[Entries with scene source code]
:::::
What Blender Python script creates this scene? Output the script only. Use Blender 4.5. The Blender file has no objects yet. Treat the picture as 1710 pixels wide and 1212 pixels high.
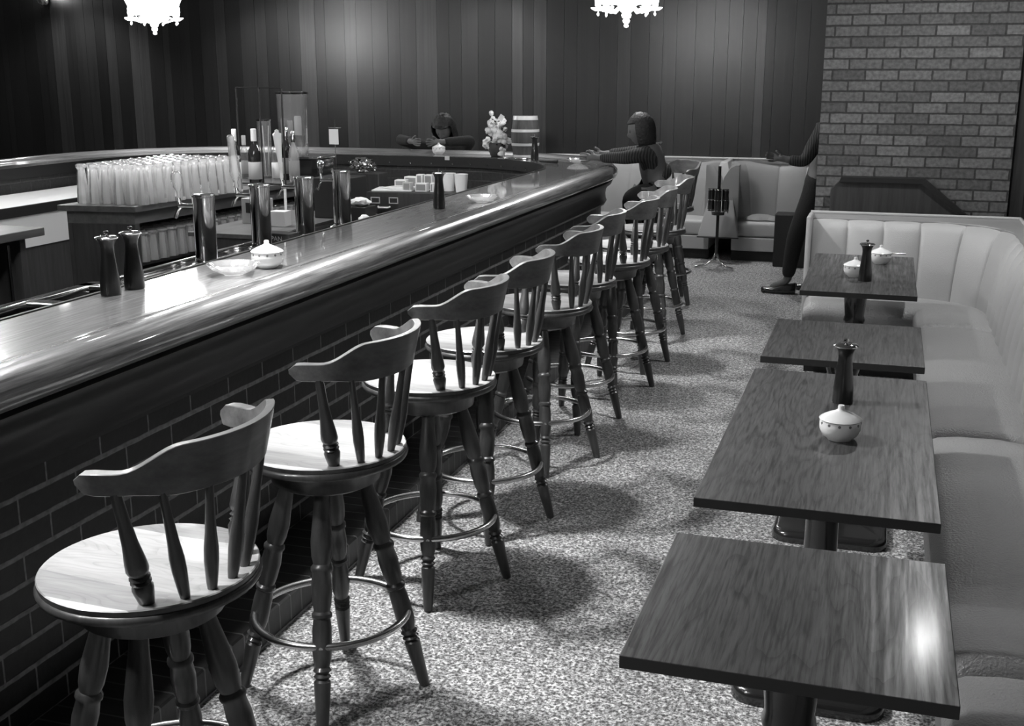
import bpy, bmesh, math, random
from mathutils import Vector, Matrix, noise
R = math.radians
PI = math.pi
random.seed(7)
S = bpy.context.scene
COL = S.collection

# ------------------------------------------------------------------ materials
def new_mat(name):
    m = bpy.data.materials.new(name); m.use_nodes = True
    nt = m.node_tree; b = nt.nodes['Principled BSDF']
    return m, nt, b
def g4(v): return (v, v, v, 1)
def simple(name, v, rough=0.5, metal=0.0, coat=0.0, bump=None, spec=0.5, emit=None):
    m, nt, b = new_mat(name)
    b.inputs['Base Color'].default_value = g4(v)
    b.inputs['Roughness'].default_value = rough
    b.inputs['Metallic'].default_value = metal
    b.inputs['Coat Weight'].default_value = coat
    b.inputs['Coat Roughness'].default_value = 0.08
    b.inputs['Specular IOR Level'].default_value = spec
    if emit is not None:
        b.inputs['Emission Color'].default_value = g4(1); b.inputs['Emission Strength'].default_value = emit
    if bump:
        sc, st = bump
        tc = nt.nodes.new('ShaderNodeTexCoord'); n = nt.nodes.new('ShaderNodeTexNoise')
        n.inputs['Scale'].default_value = sc; n.inputs['Detail'].default_value = 4
        bp = nt.nodes.new('ShaderNodeBump'); bp.inputs['Strength'].default_value = st; bp.inputs['Distance'].default_value = 0.01
        nt.links.new(tc.outputs['Object'], n.inputs['Vector']); nt.links.new(n.outputs['Fac'], bp.inputs['Height'])
        nt.links.new(bp.outputs['Normal'], b.inputs['Normal'])
    return m
def ramp(nt, fac, stops):
    r = nt.nodes.new('ShaderNodeValToRGB'); e = r.color_ramp.elements
    while len(e) < len(stops): e.new(0.5)
    for i, (p, v) in enumerate(stops): e[i].position = p; e[i].color = g4(v)
    nt.links.new(fac, r.inputs['Fac']); return r.outputs['Color']
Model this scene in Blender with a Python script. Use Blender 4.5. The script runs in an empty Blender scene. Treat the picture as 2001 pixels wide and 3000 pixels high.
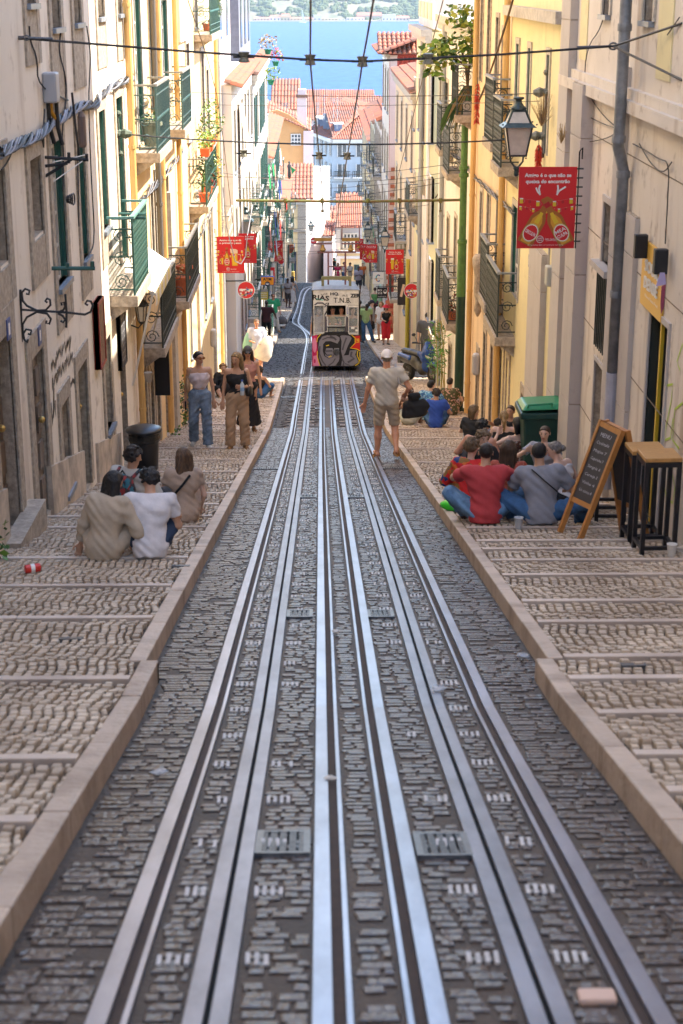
import bpy, math, random
import numpy as np
from mathutils import Vector
R=random.Random(7); RN=np.random.RandomState(5)
sc=bpy.context.scene; C=sc.collection
# ---------------------------------------------------------------- camera
F=4704.; TH=math.radians(18.3); PS=math.radians(0.79)
FW=np.array([math.sin(PS)*math.cos(TH),math.cos(PS)*math.cos(TH),-math.sin(TH)])
RT=np.array([math.cos(PS),-math.sin(PS),0.]); UP=np.cross(RT,FW)
cam=bpy.data.cameras.new('camera'); co=bpy.data.objects.new('camera',cam); C.objects.link(co)
cam.sensor_fit='VERTICAL'; cam.sensor_height=36; cam.sensor_width=24; cam.lens=36*F/3000
co.location=(0,0,0); co.rotation_euler=(math.pi/2-TH,0,-PS)
cam.clip_start=.1; cam.clip_end=6000
cam.dof.use_dof=True; cam.dof.focus_distance=36; cam.dof.aperture_fstop=4.5
sc.camera=co
# ---------------------------------------------------------------- light
EL=math.radians(51); AZ=math.radians(9)      # towards the sun: from +X, a little ahead
sd=Vector((math.cos(EL)*math.cos(AZ),math.cos(EL)*math.sin(AZ),math.sin(EL)))
sl=bpy.data.lights.new('sun','SUN'); so=bpy.data.objects.new('sun',sl); C.objects.link(so)
sl.energy=3.4; sl.angle=math.radians(.55); sl.color=(1,.91,.75)
so.rotation_euler=sd.to_track_quat('Z','Y').to_euler(); so.location=(40,0,60)
wd=bpy.data.worlds.new('World'); sc.world=wd; wd.use_nodes=True
nt=wd.node_tree; bg=nt.nodes['Background']; sk=nt.nodes.new('ShaderNodeTexSky')
sk.sky_type='NISHITA'; sk.sun_disc=False; sk.sun_elevation=EL; sk.sun_rotation=math.pi/2-AZ
sk.air_density=1.0; sk.dust_density=.7; sk.ozone_density=2.2
nt.links.new(sk.outputs[0],bg.inputs[0]); bg.inputs[1].default_value=.15
vs=sc.view_settings; vs.view_transform='Standard'; vs.look='None'; vs.exposure=2.4; vs.gamma=1; vs.use_curve_mapping=False
sc.cycles.max_bounces=8; sc.cycles.diffuse_bounces=5; sc.cycles.volume_bounces=0
sc.cycles.use_denoising=True
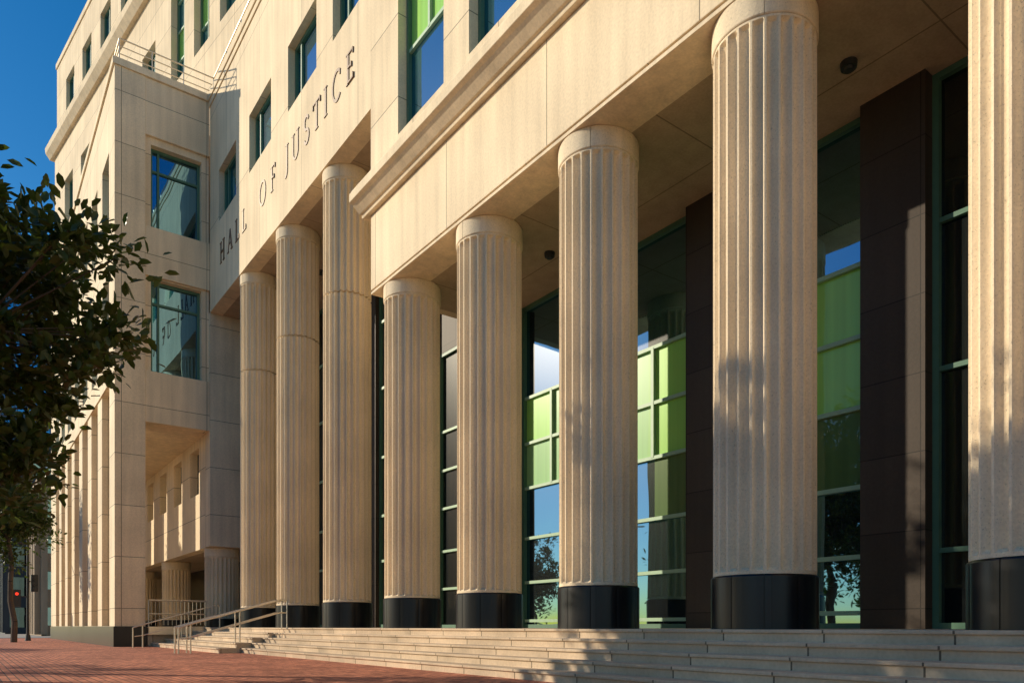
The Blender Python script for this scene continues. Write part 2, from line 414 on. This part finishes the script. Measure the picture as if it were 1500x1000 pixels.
for h in lowr+att: window('tower_window','x',.45,h[0],h[1],h[2],h[3],[h[2]+1.3],[(h[0]+h[1])/2],gm=m_glassb,fm=m_frame,fw=.13,parent=T)
for h in tall: window('tower_tall_window','x',.45,h[0],h[1],h[2],h[3],[h[2]+1.6,h[2]+3.3,h[2]+5],[(h[0]+h[1])/2],panes={1:2,(1,0):2,3:2},gm=m_glassb,fw=.13,parent=T)
# ---------------------------------------------------------------- lettering
def arc(cx,cy,rx,ry,a0,a1,n=18):
    return [(cx+rx*math.cos(math.radians(a0+(a1-a0)*i/n)),cy+ry*math.sin(math.radians(a0+(a1-a0)*i/n))) for i in range(n+1)]
TK,TN=.12,.055
def sV(x): return [([(x,0),(x,1)],TK),([(x-.13,.02),(x+.13,.02)],.04),([(x-.13,.98),(x+.13,.98)],.04)]
def sH(x0,x1,y,s=None):
    r=[([(x0,y),(x1,y)],TN)]
    if s: r.append(([(x1,y-s),(x1,y+s)],.045))
    return r
GL={
'H':(.8,sV(.15)+sV(.65)+sH(.15,.65,.5)),
'A':(.8,[([(.12,0),(.40,1)],TN),([(.40,1),(.70,0)],TK)]+sH(.24,.58,.36)+[([(.02,.02),(.22,.02)],.04),([(.58,.02),(.82,.02)],.04)]),
'L':(.6,sV(.15)+[([(.15,.03),(.55,.03)],TN),([(.55,.0),(.55,.2)],.045)]),
'F':(.6,sV(.15)+sH(.15,.52,.97)+[([(.53,.82),(.53,1)],.045)]+sH(.15,.42,.52,.08)),
'E':(.6,sV(.15)+sH(.15,.52,.97)+[([(.53,.82),(.53,1)],.045)]+sH(.15,.42,.52,.08)+sH(.15,.55,.03)+[([(.56,.0),(.56,.18)],.045)]),
'I':(.35,sV(.17)),
'T':(.75,sV(.37)+sH(.05,.70,.97)+[([(.05,.80),(.05,1)],.045),([(.70,.8),(.70,1)],.045)]),
'J':(.45,[([(.28,1),(.28,.1)]+[(.26,-.05),(.2,-.15),(.08,-.2)],.11),([(.15,.98),(.41,.98)],.04)]),
'U':(.8,[([(.15,1),(.15,.3)]+arc(.39,.28,.24,.27,180,360)+[(.63,.3),(.63,1)],.085),([(.02,.98),(.28,.98)],.04),([(.52,.98),(.75,.98)],.04)]),
'S':(.6,[(arc(.30,.74,.19,.24,20,270,16)[0:]+arc(.30,.25,.21,.25,90,-160,16),.10)]),
'C':(.8,[(arc(.45,.5,.36,.49,48,312,26),.10),([(.69,.74),(.69,.93)],.045)]),
'O':(.9,[(arc(.45,.5,.36,.48,0,360,36),.10)]),
}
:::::
**Task**. Without including any pictures, print each record exactly.

**Solution for this problem**.
What Blender Python script creates this scene? Output the script only. Use Blender 4.5. The Blender file has no objects yet. Treat the picture as 1710 pixels wide and 1212 pixels high.
import bpy, bmesh, math, random
from mathutils import Vector, Matrix, noise
R = math.radians
PI = math.pi
random.seed(7)
S = bpy.context.scene
COL = S.collection

# ------------------------------------------------------------------ materials
def new_mat(name):
    m = bpy.data.materials.new(name); m.use_nodes = True
    nt = m.node_tree; b = nt.nodes['Principled BSDF']
    return m, nt, b
def g4(v): return (v, v, v, 1)
def simple(name, v, rough=0.5, metal=0.0, coat=0.0, bump=None, spec=0.5, emit=None):
    m, nt, b = new_mat(name)
    b.inputs['Base Color'].default_value = g4(v)
    b.inputs['Roughness'].default_value = rough
    b.inputs['Metallic'].default_value = metal
    b.inputs['Coat Weight'].default_value = coat
    b.inputs['Coat Roughness'].default_value = 0.08
    b.inputs['Specular IOR Level'].default_value = spec
    if emit is not None:
        b.inputs['Emission Color'].default_value = g4(1); b.inputs['Emission Strength'].default_value = emit
    if bump:
        sc, st = bump
        tc = nt.nodes.new('ShaderNodeTexCoord'); n = nt.nodes.new('ShaderNodeTexNoise')
        n.inputs['Scale'].default_value = sc; n.inputs['Detail'].default_value = 4
        bp = nt.nodes.new('ShaderNodeBump'); bp.inputs['Strength'].default_value = st; bp.inputs['Distance'].default_value = 0.01
        nt.links.new(tc.outputs['Object'], n.inputs['Vector']); nt.links.new(n.outputs['Fac'], bp.inputs['Height'])
        nt.links.new(bp.outputs['Normal'], b.inputs['Normal'])
    return m
def ramp(nt, fac, stops):
    r = nt.nodes.new('ShaderNodeValToRGB'); e = r.color_ramp.elements
    while len(e) < len(stops): e.new(0.5)
    for i, (p, v) in enumerate(stops): e[i].position = p; e[i].color = g4(v)
    nt.links.new(fac, r.inputs['Fac']); return r.outputs['Color']
Model this scene in Blender with a Python script. Use Blender 4.5. The script runs in an empty Blender scene. Treat the picture as 2001 pixels wide and 3000 pixels high.
import bpy, math, random
import numpy as np
from mathutils import Vector
R=random.Random(7); RN=np.random.RandomState(5)
sc=bpy.context.scene; C=sc.collection
# ---------------------------------------------------------------- camera
F=4704.; TH=math.radians(18.3); PS=math.radians(0.79)
FW=np.array([math.sin(PS)*math.cos(TH),math.cos(PS)*math.cos(TH),-math.sin(TH)])
RT=np.array([math.cos(PS),-math.sin(PS),0.]); UP=np.cross(RT,FW)
cam=bpy.data.cameras.new('camera'); co=bpy.data.objects.new('camera',cam); C.objects.link(co)
cam.sensor_fit='VERTICAL'; cam.sensor_height=36; cam.sensor_width=24; cam.lens=36*F/3000
co.location=(0,0,0); co.rotation_euler=(math.pi/2-TH,0,-PS)
cam.clip_start=.1; cam.clip_end=6000
cam.dof.use_dof=True; cam.dof.focus_distance=36; cam.dof.aperture_fstop=4.5
sc.camera=co
# ---------------------------------------------------------------- light
EL=math.radians(51); AZ=math.radians(9)      # towards the sun: from +X, a little ahead
sd=Vector((math.cos(EL)*math.cos(AZ),math.cos(EL)*math.sin(AZ),math.sin(EL)))
sl=bpy.data.lights.new('sun','SUN'); so=bpy.data.objects.new('sun',sl); C.objects.link(so)
sl.energy=3.4; sl.angle=math.radians(.55); sl.color=(1,.91,.75)
so.rotation_euler=sd.to_track_quat('Z','Y').to_euler(); so.location=(40,0,60)
wd=bpy.data.worlds.new('World'); sc.world=wd; wd.use_nodes=True
nt=wd.node_tree; bg=nt.nodes['Background']; sk=nt.nodes.new('ShaderNodeTexSky')
sk.sky_type='NISHITA'; sk.sun_disc=False; sk.sun_elevation=EL; sk.sun_rotation=math.pi/2-AZ
sk.air_density=1.0; sk.dust_density=.7; sk.ozone_density=2.2
nt.links.new(sk.outputs[0],bg.inputs[0]); bg.inputs[1].default_value=.15
vs=sc.view_settings; vs.view_transform='Standard'; vs.look='None'; vs.exposure=2.4; vs.gamma=1; vs.use_curve_mapping=False
sc.cycles.max_bounces=8; sc.cycles.diffuse_bounces=5; sc.cycles.volume_bounces=0
sc.cycles.use_denoising=True
The Blender Python script for this scene continues. Write part 2, from line 414 on. This part finishes the script. Measure the picture as if it were 1500x1000 pixels.
for h in lowr+att: window('tower_window','x',.45,h[0],h[1],h[2],h[3],[h[2]+1.3],[(h[0]+h[1])/2],gm=m_glassb,fm=m_frame,fw=.13,parent=T)
for h in tall: window('tower_tall_window','x',.45,h[0],h[1],h[2],h[3],[h[2]+1.6,h[2]+3.3,h[2]+5],[(h[0]+h[1])/2],panes={1:2,(1,0):2,3:2},gm=m_glassb,fw=.13,parent=T)
# ---------------------------------------------------------------- lettering
def arc(cx,cy,rx,ry,a0,a1,n=18):
    return [(cx+rx*math.cos(math.radians(a0+(a1-a0)*i/n)),cy+ry*math.sin(math.radians(a0+(a1-a0)*i/n))) for i in range(n+1)]
TK,TN=.12,.055
def sV(x): return [([(x,0),(x,1)],TK),([(x-.13,.02),(x+.13,.02)],.04),([(x-.13,.98),(x+.13,.98)],.04)]
def sH(x0,x1,y,s=None):
    r=[([(x0,y),(x1,y)],TN)]
    if s: r.append(([(x1,y-s),(x1,y+s)],.045))
    return r
GL={
'H':(.8,sV(.15)+sV(.65)+sH(.15,.65,.5)),
'A':(.8,[([(.12,0),(.40,1)],TN),([(.40,1),(.70,0)],TK)]+sH(.24,.58,.36)+[([(.02,.02),(.22,.02)],.04),([(.58,.02),(.82,.02)],.04)]),
'L':(.6,sV(.15)+[([(.15,.03),(.55,.03)],TN),([(.55,.0),(.55,.2)],.045)]),
'F':(.6,sV(.15)+sH(.15,.52,.97)+[([(.53,.82),(.53,1)],.045)]+sH(.15,.42,.52,.08)),
'E':(.6,sV(.15)+sH(.15,.52,.97)+[([(.53,.82),(.53,1)],.045)]+sH(.15,.42,.52,.08)+sH(.15,.55,.03)+[([(.56,.0),(.56,.18)],.045)]),
'I':(.35,sV(.17)),
'T':(.75,sV(.37)+sH(.05,.70,.97)+[([(.05,.80),(.05,1)],.045),([(.70,.8),(.70,1)],.045)]),
'J':(.45,[([(.28,1),(.28,.1)]+[(.26,-.05),(.2,-.15),(.08,-.2)],.11),([(.15,.98),(.41,.98)],.04)]),
'U':(.8,[([(.15,1),(.15,.3)]+arc(.39,.28,.24,.27,180,360)+[(.63,.3),(.63,1)],.085),([(.02,.98),(.28,.98)],.04),([(.52,.98),(.75,.98)],.04)]),
'S':(.6,[(arc(.30,.74,.19,.24,20,270,16)[0:]+arc(.30,.25,.21,.25,90,-160,16),.10)]),
'C':(.8,[(arc(.45,.5,.36,.49,48,312,26),.10),([(.69,.74),(.69,.93)],.045)]),
'O':(.9,[(arc(.45,.5,.36,.48,0,360,36),.10)]),
}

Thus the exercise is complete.